Yes, the service command is one of those goofy, non-standard Red Hat things, I believe.
If your distribution is not RH-based (RHEL, Oracle, CentOS, etc ...), you will not have it or its man page, but you will have a man page about /etc/services.
I didn't discover the service command until I got my RHCE, as I am a Slackware user.
The answer was valid, and good, in my own humble opinion. The only "homework" I could see you needing to know this answer for would be for an enterprise Linux certification class of some kind. In that case, telling the OP to "try 'man service'" is actually a more helpful answer in the long run than telling him what the syntax of the command would be.
foodown, I totally agree with you. My ONLY contention is with the word try. But, I guess I don't understand English because my understanding of the word does NOT imply running a command and looking at its output for the answer.
My ONLY contention is with the word try. But, I guess I don't understand English because my understanding of the word does NOT imply running a command and looking at its output for the answer.
I can appreciate your interpretation of the phrasing of the answer. I can fully see how you could read it that way.
What ever happened to the OP?!?! He marked the thread as "solved," but we got no "resolution" post. Too bad.
I have to admit, I laughed a little when I thought about a teacher grading an assignment and seeing "man service" as an answer to that question.
Yes, TobiSGD, you are capable of proving my point. From your definition, if someone asked, "I have bad dandruff, what should I do?" the example sentence "Try using a different shampoo" is DIRECTLY going to give the answer. For the OP question, "What would I put down for the answer", "Try this 'man service'" INDIRECTLY is going to give the answer, but nowhere do you state that it is INDIRECT. You are telling the OP, "Try putting 'man service' down for the answer". You are NOT telling him (as you assume), "Try running 'man service' and look at the output for the answer".
according to the forum rules, asking homework questions is not allowed.
Everyone answering them, is also in violation of the rules. (since you answer a forbidden question)
Distribution: Slackware (mainly) and then a lot of others...
Posts: 855
Rep:
I am sorry to butt in then please consider my thoughts.

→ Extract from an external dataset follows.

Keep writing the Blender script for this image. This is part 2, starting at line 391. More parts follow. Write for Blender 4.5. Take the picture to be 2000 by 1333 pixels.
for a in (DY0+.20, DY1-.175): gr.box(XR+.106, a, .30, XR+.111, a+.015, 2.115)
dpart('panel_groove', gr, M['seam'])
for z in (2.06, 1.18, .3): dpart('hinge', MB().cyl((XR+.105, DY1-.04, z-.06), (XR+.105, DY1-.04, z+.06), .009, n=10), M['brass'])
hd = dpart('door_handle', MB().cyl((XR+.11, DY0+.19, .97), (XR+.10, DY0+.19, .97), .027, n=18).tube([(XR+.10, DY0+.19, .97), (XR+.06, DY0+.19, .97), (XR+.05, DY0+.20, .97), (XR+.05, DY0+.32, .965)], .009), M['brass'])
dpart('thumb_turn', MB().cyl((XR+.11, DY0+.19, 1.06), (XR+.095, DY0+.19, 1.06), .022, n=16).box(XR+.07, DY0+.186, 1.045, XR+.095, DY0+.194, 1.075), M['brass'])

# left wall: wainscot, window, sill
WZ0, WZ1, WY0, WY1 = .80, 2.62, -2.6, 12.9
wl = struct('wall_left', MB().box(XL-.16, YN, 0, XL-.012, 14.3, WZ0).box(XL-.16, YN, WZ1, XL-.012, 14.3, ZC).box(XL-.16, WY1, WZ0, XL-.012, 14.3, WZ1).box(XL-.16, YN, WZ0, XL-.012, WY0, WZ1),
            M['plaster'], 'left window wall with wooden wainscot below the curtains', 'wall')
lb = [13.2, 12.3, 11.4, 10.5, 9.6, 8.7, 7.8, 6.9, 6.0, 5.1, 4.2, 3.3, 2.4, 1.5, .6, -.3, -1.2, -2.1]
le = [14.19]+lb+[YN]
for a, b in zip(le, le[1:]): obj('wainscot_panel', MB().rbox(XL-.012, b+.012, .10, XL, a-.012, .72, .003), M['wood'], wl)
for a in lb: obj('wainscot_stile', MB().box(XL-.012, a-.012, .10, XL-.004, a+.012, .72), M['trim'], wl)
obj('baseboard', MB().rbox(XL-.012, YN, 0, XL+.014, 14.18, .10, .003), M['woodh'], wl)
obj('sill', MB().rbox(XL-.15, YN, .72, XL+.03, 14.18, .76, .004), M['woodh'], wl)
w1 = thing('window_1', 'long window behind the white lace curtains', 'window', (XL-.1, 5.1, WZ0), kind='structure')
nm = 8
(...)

The answer was given in good faith and if the OP wrote 'man services' it would have caused him a good deal of inconvinences but then he would have (i think) gotten the idea that it was a command to run. Learning linux without making a mistake is something that is right next to impossible.
What I want to say is this *before* you deduct someones reps (as if someone really cared) you ought to talk and come to a conclusion about what went wrong and give the other person a chance to defend his answer. For me english is not the first language and so silly mistakes like this would happen so I would rather have somelne tell me what really happened before downgrading me like this.
according to the forum rules, asking homework questions is not allowed.
Everyone answering them, is also in violation of the rules. (since you answer a forbidden question)
mods: lock please...
But you can point someone in the correct direction. The original poster was completely honest about this. We should provide direction/coaching.
As I understand it people can post their homework questions but they should not expect their homework to be done for them. We should help them find the answer without feeding it to them.
So, posting homework questions is permitted, answering the question is not prohibited, but coaching appears to be the preferred approach. The quote from the rules appears to be focused on shaping the expectations of the original poster.
Last edited by stress_junkie; 11-23-2010 at 02:56 PM.